Electronic components are "reusable code" at its' highest form. Nobody builds a hardware from scratch, they select the components that are already widely available in the industry and just design its own mold and maybe a few specific components.
Take the Razer mouse for example, the optical component and the RAM are manufactured elsewhere i am sure, while the casing, the scroll wheel and buttons are Razer's design.

Software on the other hand, much of its true value are hidden from the naked eyes. How a particular function is done varies from each programmer and so are its reliability. Much of what users perceive are just GUI while the core engine could fail in a thousand ways.

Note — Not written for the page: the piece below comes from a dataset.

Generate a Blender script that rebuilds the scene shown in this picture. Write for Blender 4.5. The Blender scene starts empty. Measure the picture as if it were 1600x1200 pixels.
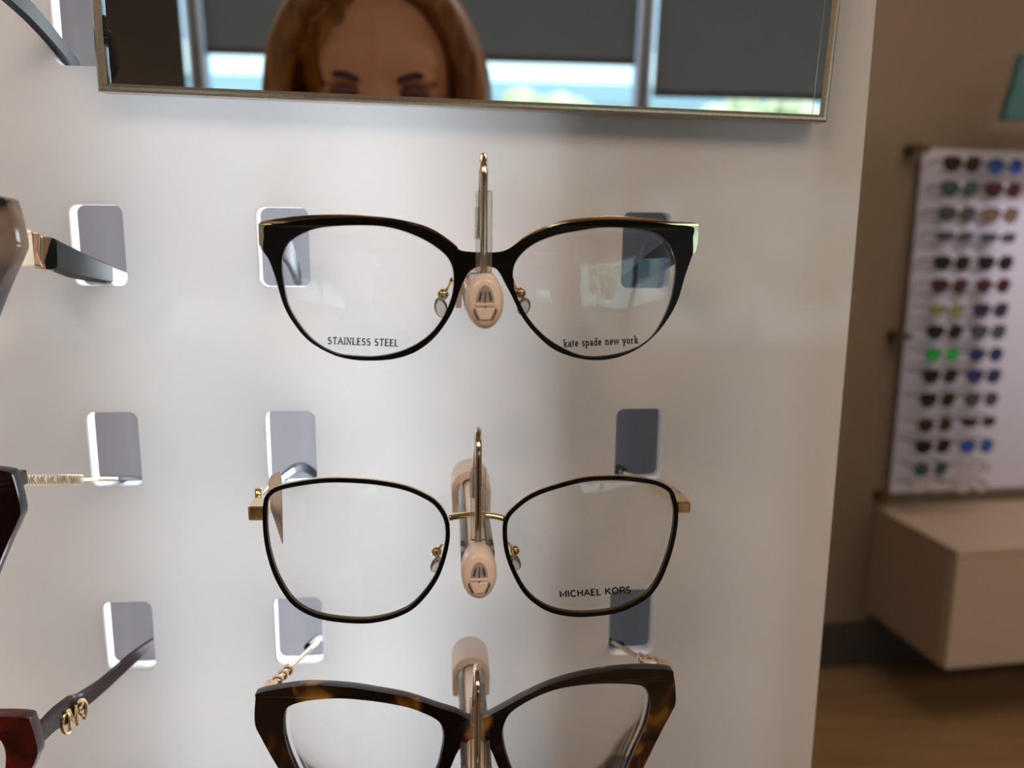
import bpy, bmesh, math, random
from mathutils import Vector, Matrix, Euler
from mathutils.geometry import tessellate_polygon
S = bpy.context.scene
C = S.collection
random.seed(7)

# ---------------------------------------------------------------- camera, world, light, exposure
F = 1250.0
YAW, PITCH, ROLL = map(math.radians, (4.651, 10.242, 0.601))
CAM = Vector((0.0, -0.320, 1.500))
fw = Vector((math.sin(YAW) * math.cos(PITCH), math.cos(YAW) * math.cos(PITCH), -math.sin(PITCH)))
r0 = Vector((math.cos(YAW), -math.sin(YAW), 0)); u0 = r0.cross(fw)
RI = math.cos(ROLL) * r0 + math.sin(ROLL) * u0
UP = -math.sin(ROLL) * r0 + math.cos(ROLL) * u0
cd = bpy.data.cameras.new('camera'); cam = bpy.data.objects.new('camera', cd); C.objects.link(cam)
cam.matrix_world = Matrix(((RI.x, UP.x, -fw.x, CAM.x), (RI.y, UP.y, -fw.y, CAM.y), (RI.z, UP.z, -fw.z, CAM.z), (0, 0, 0, 1)))
cd.sensor_width = 36; cd.lens = F / 1600 * 36; cd.clip_start = 0.01; cd.clip_end = 200
cd.dof.use_dof = True; cd.dof.focus_distance = 0.266; cd.dof.aperture_fstop = 8.5
S.camera = cam
S.view_settings.view_transform = 'Standard'; S.view_settings.look = 'None'
S.view_settings.gamma = 1; S.view_settings.use_curve_mapping = False
S.view_settings.exposure = 0.0
S.cycles.use_denoising = True
S.cycles.max_bounces = 10; S.cycles.transparent_max_bounces = 24; S.cycles.caustics_reflective = False; S.cycles.caustics_refractive = False
S.cycles.sample_clamp_indirect = 4.0

w = bpy.data.worlds.new('daylight_sky'); S.world = w; w.use_nodes = True
bg = w.node_tree.nodes['Background']; bg.inputs[0].default_value = (0.60, 0.78, 0.98, 1); bg.inputs[1].default_value = 1.8

def light(name, kind, loc, target, power, color, size=None, sizey=None, **k):
    d = bpy.data.lights.new(name, kind); o = bpy.data.objects.new(name, d); C.objects.link(o)
    d.energy = power; d.color = color
    if kind == 'AREA':
        d.shape = 'RECTANGLE'; d.size = size; d.size_y = sizey or size
    for a, b in k.items(): setattr(d, a, b)
    o.location = loc; o.rotation_euler = (Vector(target) - Vector(loc)).to_track_quat('-Z', 'Y').to_euler()
    return o
light('sun', 'SUN', (0, 3, 8), (0, -1.5, 2), 7.0, (1, 0.95, 0.85), angle=0.02)
WARM = (1.0, 0.78, 0.62); COOL = (0.86, 0.93, 1.0)
CEIL = [(-1.2, -1.6), (0.9, -1.6), (2.7, -1.6), (1.5, 1.2), (3.2, 1.2)]
for i, (x, y) in enumerate(CEIL):
    light('ceiling_lamp', 'AREA', (x, y, 2.74), (x, y, 0), (10 if y > 0 else (20 if x > 0 else 24)), WARM, 1.1, 1.1)
# LED strips and added fill strips in the light box behind the acrylic panel
light('led_or_fill_strip', 'AREA', (-0.028, 0.042, 1.33), (-0.028, 0.0, 1.33), 1.05, COOL, 0.052, 0.66)
light('led_or_fill_strip', 'AREA', (-0.103, 0.042, 1.33), (-0.103, 0.0, 1.33), 0.66, COOL, 0.036, 0.66)
light('led_or_fill_strip', 'AREA', (-0.200, 0.042, 1.33), (-0.200, 0.0, 1.33), 0.42, (1.0, 0.92, 0.85), 0.05, 0.66)  # fill added to brighten the left of the panel
light('led_or_fill_strip', 'AREA', (0.130, 0.042, 1.33), (0.130, 0.0, 1.33), 0.07, COOL, 0.03, 0.66)  # weak fill added to lift the dark right-hand slots
# unseen spot added to brighten the far sunglasses rack
light('rack_fill_spot', 'SPOT', (2.05, 1.2, 2.6), (2.0, 2.4, 1.28), 75, (0.90, 0.87, 1.0), spot_size=math.radians(38), spot_blend=1.0, shadow_soft_size=0.08)

# ---------------------------------------------------------------- rays: a pixel of the 1600x1200 frame to a point of the place
def ray(px, py): return ((px - 800) * RI - (py - 600) * UP + F * fw).normalized()
def at(px, py, y):
    d = ray(px, py); return CAM + d * ((y - CAM.y) / d.y)
def hit(px, py, p0, n):
    d = ray(px, py); return CAM + d * ((Vector(p0) - CAM).dot(n) / d.dot(n))

# ---------------------------------------------------------------- materials
def mat(name, col, rough=0.5, metal=0.0, spec=0.5, coat=0.0, emit=None, es=0.0, alpha=1.0, sub=0.0):
    m = bpy.data.materials.new(name); m.use_nodes = True
    b = m.node_tree.nodes['Principled BSDF']
    b.inputs['Base Color'].default_value = (*col, 1); b.inputs['Roughness'].default_value = rough
    b.inputs['Metallic'].default_value = metal; b.inputs['Specular IOR Level'].default_value = spec
    b.inputs['Coat Weight'].default_value = coat; b.inputs['Coat Roughness'].default_value = 0.05
    if emit: b.inputs['Emission Color'].default_value = (*emit, 1); b.inputs['Emission Strength'].default_value = es
    if sub: b.inputs['Subsurface Weight'].default_value = sub; b.inputs['Subsurface Scale'].default_value = 0.01
    return m
def nd(m, t, **k):
    n = m.node_tree.nodes.new(t)
    for a, b in k.items():
        if a in n.inputs: n.inputs[a].default_value = b
        else: setattr(n, a, b)
    return n
def lk(m, a, b): m.node_tree.links.new(a, b)
def noisy(m, c1, c2, scale, vec=None, detail=4, bump=0.0):
    tc = nd(m, 'ShaderNodeTexCoord'); mp = nd(m, 'ShaderNodeMapping'); lk(m, tc.outputs['Object'], mp.inputs['Vector'])
    mp.inputs['Scale'].default_value = vec or (1, 1, 1)
    n = nd(m, 'ShaderNodeTexNoise', Scale=scale, Detail=detail); lk(m, mp.outputs[0], n.inputs['Vector'])
    r = nd(m, 'ShaderNodeValToRGB'); r.color_ramp.elements[0].color = (*c1, 1); r.color_ramp.elements[1].color = (*c2, 1)
    r.color_ramp.elements[0].position = 0.3; r.color_ramp.elements[1].position = 0.7
    lk(m, n.outputs['Fac'], r.inputs[0]); b = m.node_tree.nodes['Principled BSDF']; lk(m, r.outputs[0], b.inputs['Base Color'])
    if bump:
        bp = nd(m, 'ShaderNodeBump', Strength=bump, Distance=0.002); lk(m, n.outputs['Fac'], bp.inputs['Height']); lk(m, bp.outputs[0], b.inputs['Normal'])
    return m
def tortoise(name, stops, scale, off=(0, 0, 0)):
    m = mat(name, (0, 0, 0), 0.16, 0, 0.4, 0.15)
    tc = nd(m, 'ShaderNodeTexCoord'); mp = nd(m, 'ShaderNodeMapping'); lk(m, tc.outputs['Object'], mp.inputs['Vector'])
    mp.inputs['Location'].default_value = off; mp.inputs['Scale'].default_value = (1, 1, 0.6)
    n = nd(m, 'ShaderNodeTexNoise', Scale=scale, Detail=2.0, Distortion=0.6); lk(m, mp.outputs[0], n.inputs['Vector'])
    r = nd(m, 'ShaderNodeValToRGB'); e = r.color_ramp.elements
    e[0].position, e[0].color = stops[0][0], (*stops[0][1], 1); e[1].position, e[1].color = stops[-1][0], (*stops[-1][1], 1)
    for p, c in stops[1:-1]: k = e.new(p); k.color = (*c, 1)
    lk(m, n.outputs['Fac'], r.inputs[0]); lk(m, r.outputs[0], m.node_tree.nodes['Principled BSDF'].inputs['Base Color'])
    return m
def glassy(name, tint=(0.97, 0.98, 0.98), rough=0.0, strength=1.0, body=None):
    m = bpy.data.materials.new(name); m.use_nodes = True; nt = m.node_tree; nt.nodes.clear()
    t = nd(m, 'ShaderNodeBsdfTransparent'); t.inputs[0].default_value = (*tint, 1)
    g = nd(m, 'ShaderNodeBsdfGlossy'); g.inputs['Roughness'].default_value = rough
    fr = nd(m, 'ShaderNodeFresnel', IOR=1.5); mx = nd(m, 'ShaderNodeMixShader'); o = nd(m, 'ShaderNodeOutputMaterial')
    mu = nd(m, 'ShaderNodeMath'); mu.operation = 'MULTIPLY'; mu.inputs[1].default_value = strength; lk(m, fr.outputs[0], mu.inputs[0])
    lk(m, mu.outputs[0], mx.inputs[0]); lk(m, t.outputs[0], mx.inputs[1]); lk(m, g.outputs[0], mx.inputs[2])
    last = mx
    if body:
        d = nd(m, 'ShaderNodeBsdfDiffuse'); d.inputs[0].default_value = (*body[0], 1); m2 = nd(m, 'ShaderNodeMixShader'); m2.inputs[0].default_value = body[1]
        lk(m, mx.outputs[0], m2.inputs[1]); lk(m, d.outputs[0], m2.inputs[2]); last = m2
    lk(m, last.outputs[0], o.inputs[0]); return m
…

This brings me back to the Demmings 14 points some believe are the reasons why Japanese goods are viewed as high quality and reliability, it should be practiced in Software manufacturing as well.

Demming's 14 point :-
  • 1."Create constancy of purpose towards improvement". Replace short-term reaction with long-term planning.
  • 2."Adopt the new philosophy". The implication is that management should actually adopt his philosophy, rather than merely expect the workforce to do so.
  • 3."Cease dependence on inspection". If variation is reduced, there is no need to inspect manufactured items for defects, because there won't be any. - (Unit test?)
  • 4."Move towards a single supplier for any one item." Multiple suppliers mean variation between feedstocks. -(Oh dear, not Microsoft pls...)
  • 5."Improve constantly and forever". Constantly strive to reduce variation.
  • 6."Institute training on the job". If people are inadequately trained, they will not all work the same way, and this will introduce variation.
  • 7."Institute leadership". Deming makes a distinction between leadership and mere supervision. The latter is quota- and target-based.
  • 8."Drive out fear". Deming sees management by fear as counter- productive in the long term, because it prevents workers from acting in the organisation's best interests.
  • 9."Break down barriers between departments". Another idea central to TQM is the concept of the 'internal customer', that each department serves not the management, but the other departments that use its outputs.
  • 10."Eliminate slogans". Another central TQM idea is that it's not people who make most mistakes - it's the process they are working within. Harassing the workforce without improving the processes they use is counter-productive.
  • 11."Eliminate management by objectives". Deming saw production targets as encouraging the delivery of poor-quality goods.
  • 12."Remove barriers to pride of workmanship". Many of the other problems outlined reduce worker satisfaction.
  • 13."Institute education and self-improvement".
  • 14."The transformation is everyone's job".